Als Letztes checkt Meister Wünsch die hinteren Achsfedern und den Endschalldämpfer – auch hier verdunkelt sich seine Miene nicht. „Optisch und vor allem technisch ist dieses drei Jahre alte Exemplar in gutem Zustand“, lautet sein Fazit.

Höchste Zeit für den Preis-Check

Wer sich im Internet auf die Suche nach einer gebrauchten Giulietta begibt, wird schnell fündig: In den gängigen Börsen parken aktuell über 2.000 dieser Baureihe. Werden die Filter „Turbobenziner mit bis zu 60.000 Kilometern Laufleistung“ und „Erstzulassung ab 2014“ aktiviert, bleiben nur noch rund 500 Fahrzeuge übrig, aus denen gewählt werden kann.
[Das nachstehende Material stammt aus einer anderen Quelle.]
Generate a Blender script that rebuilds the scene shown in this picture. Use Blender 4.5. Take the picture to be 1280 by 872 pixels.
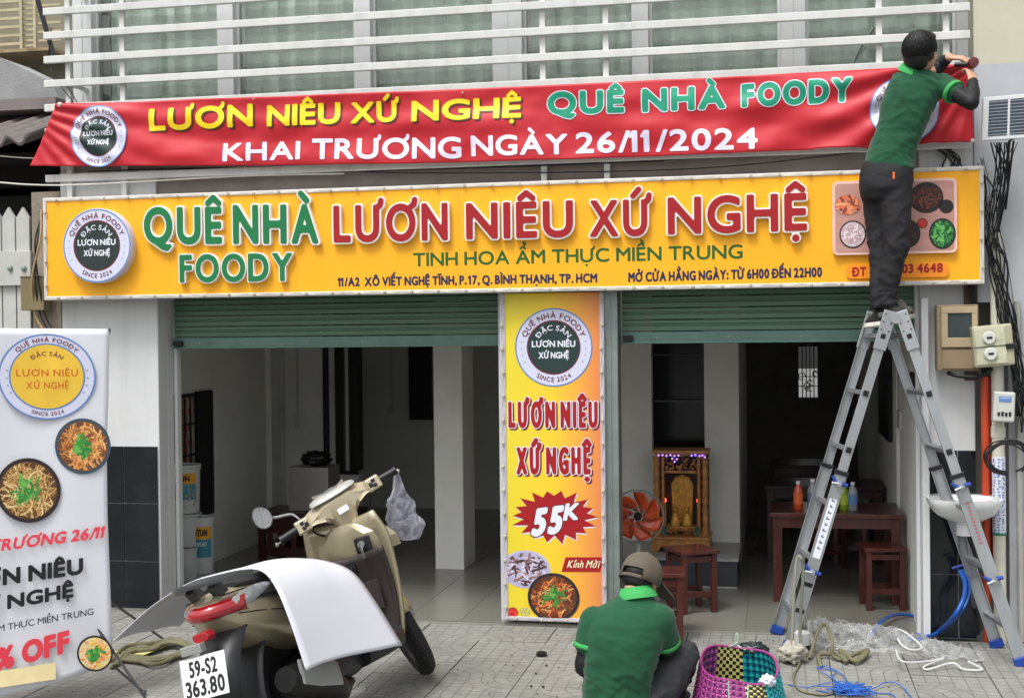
import bpy, bmesh, math, random, unicodedata
import numpy as np
from mathutils import Vector, Matrix, Euler, noise
for o in list(bpy.data.objects): bpy.data.objects.remove(o)
SC = bpy.context.scene
COL = SC.collection
R = math.radians
random.seed(7)

# ------------------------------------------------------------------ camera
FPX, CX, CY = 1629.0, 640.0, 436.0
_y = np.array([330.0, 23.0, -FPX]); _y /= np.linalg.norm(_y)
_x = np.array([8040.0, 69.0, FPX]); _x -= _y * (_x @ _y); _x /= np.linalg.norm(_x)
_z = np.cross(_x, _y)
MC = np.array([_x, _y, _z])
CAM = np.array([0.0, -7.94, 1.8])
cd = bpy.data.cameras.new('camera'); cam = bpy.data.objects.new('camera', cd); COL.objects.link(cam)
cd.sensor_width = 36; cd.lens = FPX / 1280 * 36; cd.clip_end = 500; cd.clip_start = 0.1
mw = Matrix([list(MC[i]) + [CAM[i]] for i in range(3)] + [[0, 0, 0, 1]])
cam.matrix_world = mw
SC.camera = cam

# ------------------------------------------------------------------ light
SUN_EL, SUN_AZ = 62, 205
w = bpy.data.worlds.new('World'); SC.world = w; w.use_nodes = True
nt = w.node_tree; bg = nt.nodes['Background']
sky = nt.nodes.new('ShaderNodeTexSky'); sky.sky_type = 'NISHITA'; sky.sun_disc = False
sky.sun_elevation = R(SUN_EL); sky.sun_rotation = R(SUN_AZ); sky.air_density = 1.0; sky.dust_density = 5.0; sky.ozone_density = 1.0
hsv = nt.nodes.new('ShaderNodeHueSaturation'); hsv.inputs['Saturation'].default_value = 0.12
nt.links.new(sky.outputs[0], hsv.inputs['Color']); nt.links.new(hsv.outputs[0], bg.inputs[0]); bg.inputs[1].default_value = 0.15
sl = bpy.data.lights.new('sun', 'SUN'); sl.energy = 1.3; sl.angle = R(16); sl.color = (1, .97, .93)
so = bpy.data.objects.new('sun', sl); COL.objects.link(so)
# Nishita: rotation 0 = +Y, clockwise seen from above
_sd = Vector((math.sin(R(SUN_AZ)) * math.cos(R(SUN_EL)), math.cos(R(SUN_AZ)) * math.cos(R(SUN_EL)), math.sin(R(SUN_EL))))
so.rotation_euler = _sd.to_track_quat('Z', 'Y').to_euler()
so.location = (0, -6, 8)
vs = SC.view_settings
vs.view_transform = 'Standard'; vs.look = 'None'; vs.exposure = 0.6; vs.gamma = 1
SC.cycles.max_bounces = 8; SC.cycles.diffuse_bounces = 5; SC.cycles.transparent_max_bounces = 16
SC.cycles.use_denoising = True

# ------------------------------------------------------------------ pixel helpers (photograph pixels to points of the place)
def _ray(px, py): return MC @ np.array([px - CX, CY - py, -FPX])
def W(px, py, Y=0.0):
    d = _ray(px, py); return Vector(CAM + d * ((Y - CAM[1]) / d[1]))
def G(px, py, Z=0.0):
    d = _ray(px, py); return Vector(CAM + d * ((Z - CAM[2]) / d[2]))
def PL(px, py, p0, n):
    d = _ray(px, py); n = np.array(n); return Vector(CAM + d * (((np.array(p0) - CAM) @ n) / (d @ n)))
def PXY(px, py, X):
    d = _ray(px, py); return Vector(CAM + d * ((X - CAM[0]) / d[0]))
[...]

Die Angebote starten bei rund 12.000 Euro.

Ob es dafür maximale Leidenschaft gibt? Die Zeichen stehen dafür jedenfalls deutlich besser als beim Vorgänger.

So ist die Marktlage

Aufgrund der übersichtlichen Verkaufszahlen stehen gebrauchte Giulietta nicht an jeder Ecke – aber so ist das ja auch mit Traumfrauen, sie sind eher schwer zu finden. Da das Alfa-Händlernetz nicht ganz so dicht gestrickt ist, hilft das Internet bei der Suche. Die bekannten Gebrauchtwagenbörsen wissen, wo die nächste Giulietta steht.